Cinavia, developed and licensed by Verance, has been mandatory in all new Blu-ray players since 2012 after the final Advanced Access Content System (AACS) license for Blu-ray copy protection was approved in 2009 (see 0906180101). Cinavia prevents playback of movies that were illegally camcorded in theaters or copied from an authentic Blu-ray release onto a blank disc. Blu-ray movies aren’t required to bear the watermark, but Blu-ray players are required to detect it. Cinavia is deployed by more than 100 "leading entertainment and technology companies, in over 300 million consumer devices worldwide, and over 50 million movies and television programs," says the Verance website.

Sony’s Blu-ray players use Cinavia detectors to “extract the watermark from the audio signal embedded in media content,” in direct infringement of the 2007 patent under the "doctrine of equivalents," alleged the complaint by MZ Audio Sciences, its name derived from the first initials of the patent's two inventors. Mark Bocko directs the University of Rochester’s Center for Emerging and Innovative Sciences. Zeljko Ignjatovic is an associate professor of electrical and computer engineering at the university, it said. Bocko and Ignjatovic developed their technology for military and civilian uses through a grant from the U.S. Air Force Research Lab, the complaint said.

The doctrine of equivalents is a legal rule in patent law under which a party can be liable for infringement even if it doesn't literally infringe every limitation of a patent claim, blogged Gottlieb Rackman, unrelated to the MZ Audio-Sony case.
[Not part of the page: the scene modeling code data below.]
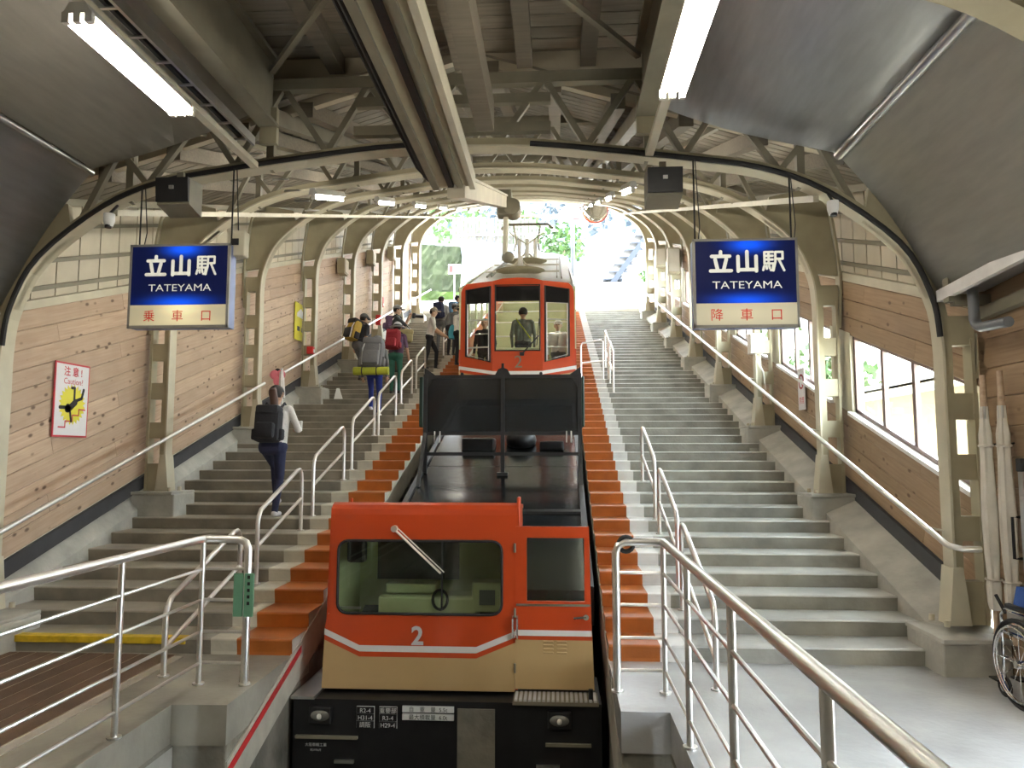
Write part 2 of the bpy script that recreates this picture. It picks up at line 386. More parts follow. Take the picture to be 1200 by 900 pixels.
# sloping curbs along the walls and the foot blocks of the columns
cb = struct('baseboard_left'); cb2 = struct('baseboard_right')
def curb(root, xw, xi):
    mb = MB(); ya, yb = Y0 - .1, Y1
    A = [(xw, ya, nz(ya) - .5), (xi, ya, nz(ya) - .5), (xi, ya, nz(ya) + .05), (xw, ya, nz(ya) + .24)]
    B = [(xw, yb, nz(yb) - .5), (xi, yb, nz(yb) - .5), (xi, yb, nz(yb) + .05), (xw, yb, nz(yb) + .24)]
    mb.hexa([A[0], A[1], B[1], B[0], A[3], A[2], B[2], B[3]])
    mb.build('sloped_curb', 'curb', root)
curb(cb, XL - .05, -5.44); curb(cb2, XR + .05, 3.27)
slab('dark_skirting', cb, 'dark_band', XL - .04, XL + .028, 3.5, Y1, .23, .40)
slab('dark_skirting', cb2, 'dark_band', XR - .028, XR + .04, Y0 + .05, Y1, .20, .38)
for k, y in enumerate(FY):
    for root, x0, x1, xi in ((cb, XL, -4.96, -4.96), (cb2, 3.10, XR, 3.10)):
        zt = nz(y) + .20
        zt = .30 if k == 0 else zt
        MB().bbox(x0, x1, y - (.33 if k == 0 else .26), y + .30, zt - (.32 if k == 0 else .75), zt - .03, .02).build('column_block', 'curb', root)
        MB().bbox(x0, x1 - .02 if x1 < 0 else x1, y - (.36 if k == 0 else .29), y + .32, zt - .04, zt, .008).build('block_cap', 'curb', root)
# ---- side walls of pine boards
wl = struct('wall_left')
slab('wall_core', wl, 'cream_board', XL - .14, XL - .02, 4.0, Y1, -.6, 2.96)
RH = .21; CL = RH * math.cos(ANG)
rng = random.Random(3)
for i in range(12):
    h = .42 + i * RH; y = Y1; first = True
    while y > 6.1:
        L = 3.8 if not first else (1.3 + 1.25 * ((i * 2) % 3)); first = False
        L = min(L, (y - 5.7) / math.cos(ANG))
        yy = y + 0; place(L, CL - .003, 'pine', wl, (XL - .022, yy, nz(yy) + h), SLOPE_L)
        y -= L * math.cos(ANG)
    # two alternating lengths give staggered joints
wr = struct('wall_right')
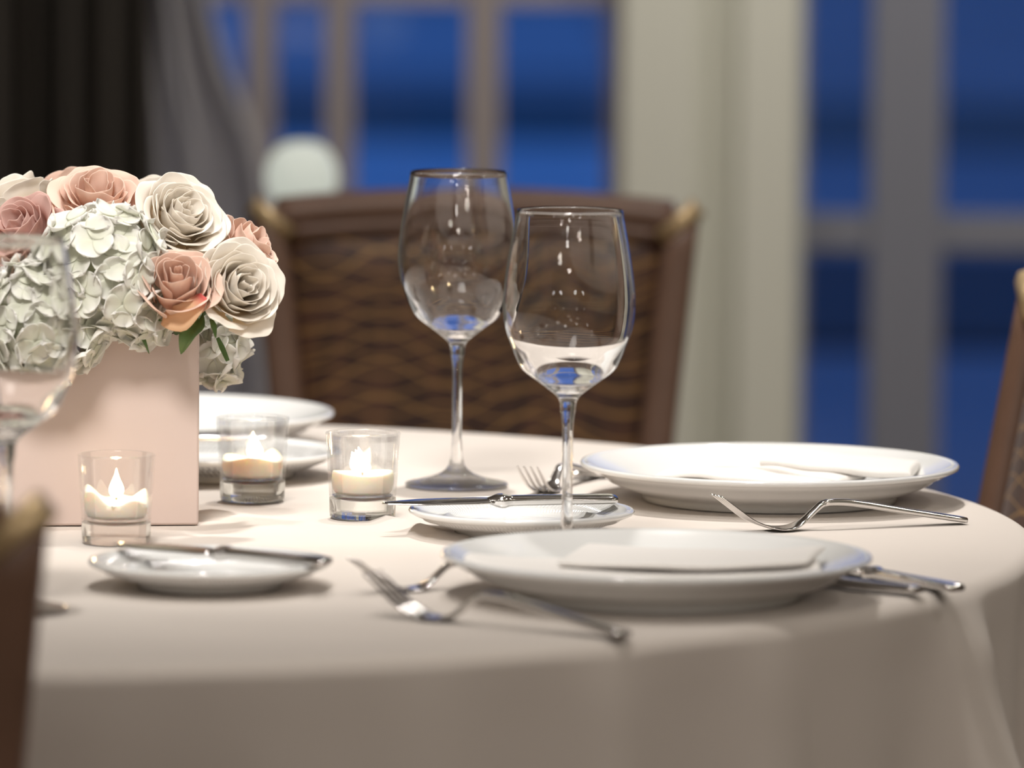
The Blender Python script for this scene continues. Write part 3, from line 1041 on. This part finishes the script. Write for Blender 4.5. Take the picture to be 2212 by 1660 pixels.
place_fork(fork0, (1683, 1148), (2130, 1131))
tag(fork0, 'polished steel fork lying free in front of the right dinner plate, in sharp focus', 'fork', GF)
o = copy_tree(fork0); place_fork(o, (938, 1342), (1372, 1385))
tag(o, 'blurred steel fork nearest the table edge, left of the nearest plate', 'fork', GF)
o = copy_tree(fork0); o.scale = (0.86, 0.86, 0.86)
b_ = P(884, 1279); d_ = Vector((cos(radians(30)), sin(radians(30)), 0)); t_ = b_ - d_ * 0.049 * 0.86
o.location = (t_.x, t_.y, PZ + 0.0002); o.rotation_euler = (0, 0, radians(30))
tag(o, 'blurred steel fork whose handle slips under the nearest dinner plate rim', 'fork', GF)
o = copy_tree(fork0)
b_ = P(1180, 1066); d_ = Vector((cos(radians(70)), sin(radians(70)), 0)); t_ = b_ - d_ * 0.049 * 0.86
o.scale = (0.86, 0.86, 0.86)
o.location = (t_.x, t_.y, PZ + 0.0002); o.rotation_euler = (0, 0, radians(70))
tag(o, 'steel fork with four upright tines behind the sharp knife', 'fork', GF)

k0 = make_knife()
pa = P(824, 1089, TZ + 0.026); pb = P(1347, 1076, TZ + 0.0245)
k0.location = (0, 0, 0)
# the knife rests on the rim of the bread plate
rimz = PZ + 0.0185
a = P(824, 1086, rimz + 0.004); b = P(1347, 1076, rimz + 0.004)
lay(k0, a, b, rimz - 0.0008, radians(8))
tag(k0, 'steel knife in sharp focus lying across the middle bread plate', 'knife', GK)
k1 = copy_tree(k0)
a = P(303, 1178, rimz + 0.004); b = P(708, 1214, rimz + 0.004)
d = (b - a).normalized(); a = b - d * 0.17
lay(k1, a, b, rimz - 0.0008, radians(8))
tag(k1, 'blurred steel knife lying across the front left bread plate', 'knife', GK)
k2 = make_knife(0.225, 0.125)
e = P(1985, 1290); s_ = P(1782, 1270)
d = (s_ - e).normalized()
lay(k2, e + d * 0.225, e, PZ - 0.001 + 0.0004)
tag(k2, 'steel knife tucked under the nearest plate, its handle the closer of two', 'knife', GK)
k3 = copy_tree(k2)
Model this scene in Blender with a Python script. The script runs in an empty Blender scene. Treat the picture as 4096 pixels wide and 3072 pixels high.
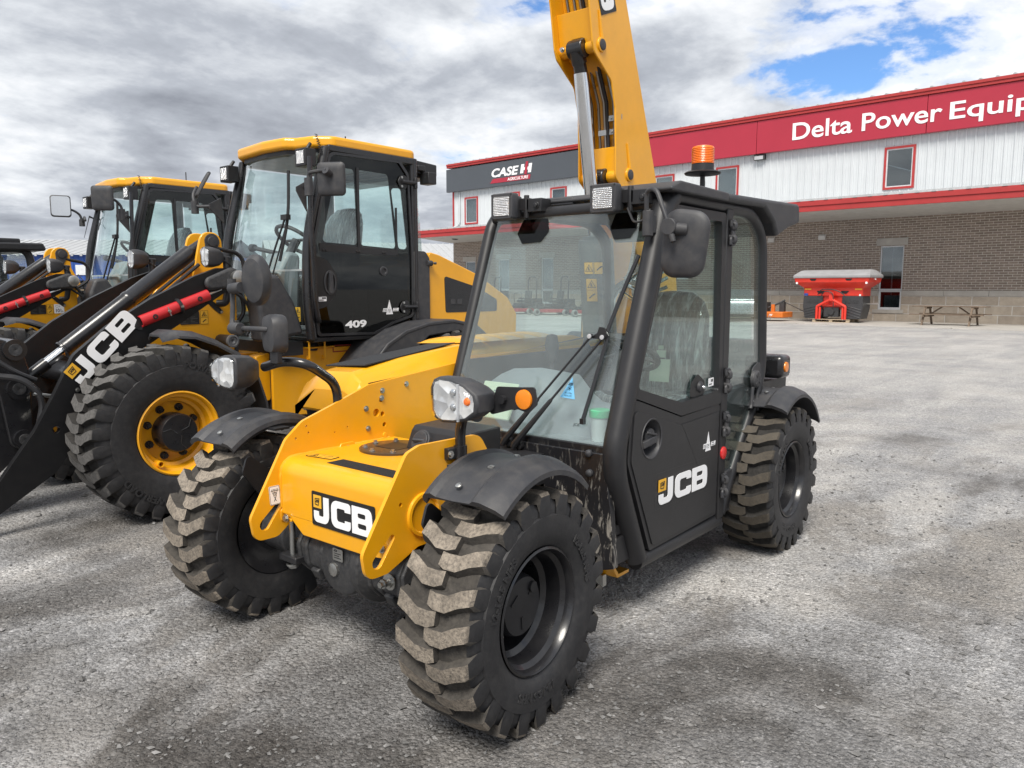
import bpy, bmesh, math, random
from mathutils import Vector, Matrix, Euler
from mathutils.geometry import tessellate_polygon
PI = math.pi
S = bpy.context.scene
COL = S.collection
rng = random.Random(7)
R = math.radians

# ------------------------------------------------------------------ camera
cam_d = bpy.data.cameras.new('camera'); cam = bpy.data.objects.new('camera', cam_d); COL.objects.link(cam)
CAM = Vector((2.0074, 2.4296, 1.5071)); yaw, pitch, roll = R(219.4427), R(-7.0278), R(0.0165)
fw0 = Vector((math.cos(yaw), math.sin(yaw), 0)); rt0 = Vector((math.sin(yaw), -math.cos(yaw), 0)); up0 = Vector((0, 0, 1))
fw = fw0*math.cos(pitch) + up0*math.sin(pitch); up1 = up0*math.cos(pitch) - fw0*math.sin(pitch)
rt = rt0*math.cos(roll) + up1*math.sin(roll); up = up1*math.cos(roll) - rt0*math.sin(roll)
mw = Matrix.Identity(4)
for i, v in enumerate((rt, up, -fw)):
    for k in range(3): mw[k][i] = v[k]
for k in range(3): mw[k][3] = CAM[k]
cam.matrix_world = mw
cam_d.sensor_width = 36; cam_d.sensor_fit = 'HORIZONTAL'; cam_d.lens = 3095.6/4096*36
cam_d.clip_start = 0.05; cam_d.clip_end = 4000
S.camera = cam

# ------------------------------------------------------------------ light
SUN_AZ = Vector((0.86, 0.42, 0)).normalized(); SUN_EL = R(54)
sd = SUN_AZ*math.cos(SUN_EL) + Vector((0, 0, math.sin(SUN_EL)))
sl = bpy.data.lights.new('sun', 'SUN'); sl.energy = 2.5; sl.angle = R(24); sl.color = (1.0, 0.95, 0.87)
so = bpy.data.objects.new('sun', sl); COL.objects.link(so); so.rotation_euler = sd.to_track_quat('Z', 'Y').to_euler(); so.location = (0, 0, 30)
S.view_settings.view_transform = 'Standard'; S.view_settings.look = 'None'; S.view_settings.gamma = 1; S.view_settings.exposure = 0.9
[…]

The Bocko-Ignjatovic inventions "have the advantage over prior art of being undetectable and robust to blind signal processing attacks and of being uniquely robust to digital to analog conversion processing," said the complaint. Though earlier audio watermarking technologies "were susceptible to hacking," the Bocko-Ignjatovic inventions "involve application of the watermark to the audio channel in a way that resists hacking," it said.

The suit names Sony Pictures as a co-defendant for marketing Blu-ray movies with embedded Cinavia watermarks and Sony Digital Audio Disc Corp. in Terre Haute, Indiana, for replicating those discs. The complaint doesn’t name Verance as a defendant, but it faults Sony‘s “leadership role in promoting and adopting the infringing technology” through the AACS licensing program and the Blu-ray Disc Association.

Sony was “an early first adopter and evangelist for widespread adoption and use of the Cinavia technology,” said the suit. “Sony and Verance worked so closely together on the technology and its promotion that Cinavia created a revolving door between Sony and Verance for employees and senior executives whereby Sony has employed multiple former Verance executives, and Verance leadership has similarly included a number of former Sony executives.”

MZ Audio seeks monetary damages “in an amount adequate to compensate for Sony’s infringement, but in no event less than a reasonable royalty” for Sony’s use of the Cinavia technology, said the complaint. “Unless a permanent injunction is issued enjoining Sony” from continuing to infringe the patent, MZ Audio “will be greatly and irreparably harmed,” it said. Neither Sony nor Verance responded Monday to our emailed requests for comment. We also queried lead MZ Audio lawyer Brian Farnan for comment on his legal strategy, but he also didn't respond.